For this is the thing about Buchanan: he believes Jews can't be fully trusted because they have divided loyalties. They will always place Israel's interests above those of the United States. (Of course Buchanan has no problem with the divided loyalties of right-wing Cuban exiles in Miami, many of whom call Cuba their "patria.") A hallmark of anti-Semitism is the insistence that Jews are unassimilable; they are forever alien, no matter how many generations their families have resided in a country. Buckley condemned Buchanan's coded prediction that "kids with names like McAllister, Murphy, Gonzalez, and Leroy Brown" would be the ones bleeding and dying in Iraq: "There was no way to read that sentence without concluding that Pat Buchanan was suggesting that American Jews manage to avoid personal military exposure even while advancing military policies they (uniquely?) engender."

Buckley was unequivocal in his assessment: Buchanan was an anti-Semite.
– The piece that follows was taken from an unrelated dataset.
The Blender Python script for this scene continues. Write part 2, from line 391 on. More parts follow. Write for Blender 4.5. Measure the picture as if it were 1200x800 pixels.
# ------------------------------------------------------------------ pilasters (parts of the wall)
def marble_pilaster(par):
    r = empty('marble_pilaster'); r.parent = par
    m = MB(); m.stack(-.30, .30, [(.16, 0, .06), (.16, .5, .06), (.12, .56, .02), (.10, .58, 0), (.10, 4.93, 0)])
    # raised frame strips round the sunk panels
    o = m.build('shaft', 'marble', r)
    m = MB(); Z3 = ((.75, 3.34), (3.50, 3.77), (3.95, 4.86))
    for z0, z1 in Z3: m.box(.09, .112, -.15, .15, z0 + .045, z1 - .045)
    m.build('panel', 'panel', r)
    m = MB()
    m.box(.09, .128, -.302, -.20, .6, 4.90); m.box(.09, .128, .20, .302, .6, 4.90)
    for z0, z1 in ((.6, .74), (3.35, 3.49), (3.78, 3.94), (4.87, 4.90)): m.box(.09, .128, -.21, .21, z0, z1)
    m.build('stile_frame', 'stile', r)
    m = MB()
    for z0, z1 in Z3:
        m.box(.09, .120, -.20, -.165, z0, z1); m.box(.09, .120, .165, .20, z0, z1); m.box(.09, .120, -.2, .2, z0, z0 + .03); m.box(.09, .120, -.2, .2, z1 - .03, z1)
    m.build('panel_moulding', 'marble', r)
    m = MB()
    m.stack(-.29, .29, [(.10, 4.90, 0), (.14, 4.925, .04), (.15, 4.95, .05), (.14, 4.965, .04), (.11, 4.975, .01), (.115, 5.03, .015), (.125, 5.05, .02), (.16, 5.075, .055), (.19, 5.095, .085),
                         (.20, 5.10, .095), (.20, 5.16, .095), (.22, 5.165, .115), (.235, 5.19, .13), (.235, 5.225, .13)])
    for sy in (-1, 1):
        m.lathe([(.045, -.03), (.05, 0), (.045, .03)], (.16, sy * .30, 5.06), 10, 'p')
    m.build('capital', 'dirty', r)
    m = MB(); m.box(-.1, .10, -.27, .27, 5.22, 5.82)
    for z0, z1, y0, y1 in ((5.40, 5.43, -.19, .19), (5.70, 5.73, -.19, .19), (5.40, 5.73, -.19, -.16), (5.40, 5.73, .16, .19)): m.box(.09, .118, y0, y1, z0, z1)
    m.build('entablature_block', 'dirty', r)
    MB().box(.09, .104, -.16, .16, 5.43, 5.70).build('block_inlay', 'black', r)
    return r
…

And he understood that the conservative movement would lose credibility if it abided such vileness. But today there's no one of comparable stature to take on Rush Limbaugh, whose racism has become shrill and blatant since President Obama's inauguration. Andrew Sullivan, David Frum, and David Brooks have tried to raise the alarm, but they can't be heard above the clamor of fear and hatred.
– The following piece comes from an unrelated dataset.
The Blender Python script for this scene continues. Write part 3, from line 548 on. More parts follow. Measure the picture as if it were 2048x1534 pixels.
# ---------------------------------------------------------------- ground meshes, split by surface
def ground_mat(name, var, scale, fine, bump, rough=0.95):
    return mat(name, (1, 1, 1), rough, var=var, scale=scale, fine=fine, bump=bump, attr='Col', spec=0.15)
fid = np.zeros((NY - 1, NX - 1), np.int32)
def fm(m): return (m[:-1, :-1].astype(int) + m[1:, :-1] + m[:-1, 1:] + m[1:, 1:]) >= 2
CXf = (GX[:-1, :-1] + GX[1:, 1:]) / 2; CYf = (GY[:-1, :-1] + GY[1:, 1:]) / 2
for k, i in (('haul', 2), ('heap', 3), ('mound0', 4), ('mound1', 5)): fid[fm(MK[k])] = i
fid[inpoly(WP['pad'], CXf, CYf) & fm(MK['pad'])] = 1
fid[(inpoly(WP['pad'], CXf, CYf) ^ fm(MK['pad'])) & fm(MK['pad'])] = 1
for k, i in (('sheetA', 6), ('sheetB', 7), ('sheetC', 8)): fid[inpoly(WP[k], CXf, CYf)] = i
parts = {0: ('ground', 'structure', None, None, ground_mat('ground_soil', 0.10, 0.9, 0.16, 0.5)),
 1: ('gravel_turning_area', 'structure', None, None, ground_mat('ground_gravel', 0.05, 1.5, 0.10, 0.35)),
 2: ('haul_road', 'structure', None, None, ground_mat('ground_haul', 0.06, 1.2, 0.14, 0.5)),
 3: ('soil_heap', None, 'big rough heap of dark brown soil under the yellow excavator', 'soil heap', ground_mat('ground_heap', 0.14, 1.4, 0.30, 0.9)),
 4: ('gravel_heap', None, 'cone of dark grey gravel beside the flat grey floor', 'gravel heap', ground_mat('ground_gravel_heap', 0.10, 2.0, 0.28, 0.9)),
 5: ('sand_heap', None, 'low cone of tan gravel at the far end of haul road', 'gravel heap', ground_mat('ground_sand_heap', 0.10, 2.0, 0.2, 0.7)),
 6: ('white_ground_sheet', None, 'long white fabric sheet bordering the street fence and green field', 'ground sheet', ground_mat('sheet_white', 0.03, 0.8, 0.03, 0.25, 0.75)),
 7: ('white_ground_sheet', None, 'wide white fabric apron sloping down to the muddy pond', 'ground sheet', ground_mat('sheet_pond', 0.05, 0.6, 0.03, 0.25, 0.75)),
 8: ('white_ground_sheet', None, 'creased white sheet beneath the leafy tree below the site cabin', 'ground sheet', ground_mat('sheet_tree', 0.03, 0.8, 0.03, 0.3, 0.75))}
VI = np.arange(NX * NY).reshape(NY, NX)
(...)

Meanwhile, Buchanan remains a fixture at MSNBC. Oh, every now and then he's put in the penalty box until something he says or writes blows over. This happened after his row with Rachel Maddow over the Sotomayor confirmation, during which he made the outrageous claim that white people were almost wholly responsible for the greatness of America. But soon he's back on Morning Joe and Hardball, wheezing and tomahawk-chopping and interrupting at whim. Outside the studio he's reputedly the ideal dinner party guest. But as David Frum put it, we must measure him by his words, "and not in his friends' polite comments about what an affable chap he is."

Such words can be found in "Did Hitler Want War?" Here we are told that the Fuhrer didn't want to invade Poland. He was pushed into doing it by the Poles, who unreasonably refused to cede one of their cities, Danzig, to Germany. The Poles were emboldened by a promise from the British to come to their defense should the Nazis attack. "Was Danzig worth a war?" asks Buchanan. "Comes the reponse: The war guarantee was not about Danzig, or even about Poland. It was about the moral and strategic imperative 'to stop Hitler' after he showed, by tearing up the Munich pact and Czechoslovakia with it, that he was out to conquer the world. And the Nazi beast could not be allowed to do that."

So how does Buchanan explain Hitler's desire for Lebensraum, "living space"? In his brilliant and comprehensive study of the Nazi economy, The Wages of Destruction, Adam Tooze writes that Hitler felt Germany could only compete with the United States, whose superpower status he foresaw, by organizing "one last great land grab in the East." U.S. hegemony was a racial and cultural threat. In Hitler's mind, the Jews controlled everything: Hollywood, Wall Street, the White House (FDR was their puppet). War was never in doubt. And after the land was taken, the indigenous peoples would be exterminated or enslaved. By September 1939, Hitler was ready; he'd strengthened his western fortifications and signed a nonaggression pact with Stalin. There was nothing to stop him from implementing his plan to establish a contiguous empire. World conquest was a pipe dream, but Buchanan's whitewashing is an unconscionable distortion of the truth. Why did Hitler invade Poland? Easy. Because it was there.